OYUNCULUK HAYALİ NASIL BAŞLADI?
Eda Ece, çocukluk hayallerini ise şöyle anlatıyor:Çocukluğumda farklı ilgi alanlarım oldu ama tiyatro her zaman vardı. Annem beni baleye, voleybola, piyanoya götürürdü… Benden geri dönüş alabildiği tek şey tiyatro oldu. Birçok tiyatro oyununda başrol oynadım ama ‘büyüyünce oyuncu olacağım’ cümlesini hiç söylemedim. Hatta büyüyünce herhangi bir şey olacağıma dair bir cümle söylemedim. Yeteneğim ve enerjimi kullanabileceğim eğlenceli bir hobiydi benim için.
DİZİNİN YILDIZ'I
Eda Ece, 2020 yılında Elele Dergisi'ne verdiği röportajda, "Yıldız bana uğurlu geldi. Birçok dizinin adını biliyoruz ama o dizinin içindeki karakterlerin adlarını bilmiyoruz. Yasak Elma’daki karakterlerin adının bu kadar biliniyor olması; oyuncu olarak başarıya ulaşıldığı anlamına geliyor.
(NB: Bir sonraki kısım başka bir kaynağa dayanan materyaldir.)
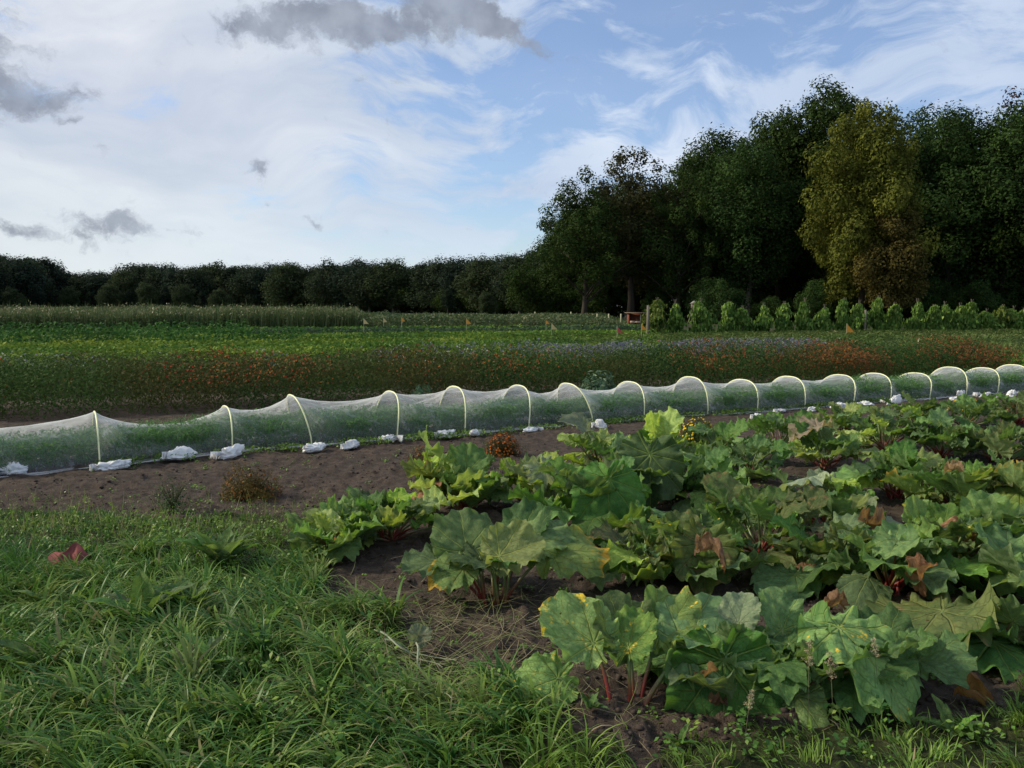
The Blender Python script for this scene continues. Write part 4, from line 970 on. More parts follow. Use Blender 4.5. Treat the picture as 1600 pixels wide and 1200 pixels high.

Dizi bir aile draması ve entrika hikayesi olarak başladı. Ben de ait olmadığı bir dünyaya sonradan giren, aslında kaba tabiriyle ‘sonradan görme’ dediğimiz, yüzeysel hayalleri olan; garson bir kızken; holding sahibi bir adamla evlenip yalıda oturmaya başlayan Yıldız’ı canlandırıyorum. Yıldız’ın birçok noktada küçük düştüğü ve bu dünyaya ait olmadığını düşündüren olaylar oldu. Ancak bu durumları çok dramatik ele almadım; aksi takdirde Yıldız’ın o dünyadan çekip gitmesi gerekirdi… Yeni ortamıyla başa çıkabilmesi için hayatı daha ti’ye alan; özgüveni yüksek ve renkli bir karakter çizmek istedim. Böylece seyircinin gözünde o dünyada kalmamın bir cazibesi oldu" demişti.